I’ve come to savor the half hour on Saturdays that I take to drop off my shirts at the cleaners.

Drink up!

Yes, I constantly feel like I should be doing more. I just make lists of things that need done, and use a reward system with myself. Like “Get X done, then you can relax and do Y”.

Yeah, I have 3 days off each week. As long as I can point to something that I have accomplished, even if it took only a little time, then I feel good. Last weekend I got my chainsaw started, (it had been a year or so), and cut up a tree that had fallen. Took about an hour.

Went to the local tavern for a couple hours of beers and conversation.

Yes, I always feel like I should be doing something else, and it’s usually true, since I’m a champion procrastinator.

So then I just go sit in a corner with books or browse SDMB until I feel better about my stress levels. Obviously this helps the “I have a bunch of tasks that I haven’t yet completed and I’m stressed about that” problem immeasurably [/s]

Not really, I’m in the opposite camp.

I’ve come to accept that my life is mostly unimpactful to the overall process of civilization. I’ve also started making peace in the fact that by a wide range of important metrics, I’m below average and behind the curve compared to where I think I should be. Meanwhile, I don’t know if I know how to catch up.

So I don’t feel there are 100s of tasks that need my attention. I’ve never been one of those people who feels an overpowering compulsion to mow the lawn rather than sit and do nothing. I more feel like my goal in life at this point is just to earn enough money to feed and shelter myself, and then just enjoy my downtime since I’m not really that important to the overall process of life anyway. Plus I’ve lived my life weird, and I don’t really like putting myself out there for fear of judgment when I eventually say or do the wrong thing.

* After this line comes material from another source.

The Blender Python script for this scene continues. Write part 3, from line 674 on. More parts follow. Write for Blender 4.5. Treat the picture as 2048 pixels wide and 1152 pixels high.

I do sometimes wonder if there are more impactful ways to live on this planet. I want to make sure the next generation have a better life than our generation did and I worry about climate change, health care, income inequality, resource depletion, plutocracy, authoritarianism, etc and how it’ll affect them. I’m basically in the 7th stage of Erikson’s 8 stages and my answer is that I probably can’t affect the outcome of these things much. I can vote but thats about it.

Part of the problem is I lost my job a few months ago. So there’s a lot of general stress around that.

When I was working, everything was mostly fine. Work had to get done, as did kid stuff. But if I found myself with free time, I could generally relax and enjoy myself.

But now, even time-boxing job-hunting to normal business hours and with my wife and kids at their parents for the weekend, I have trouble just sitting still and enjoying myself.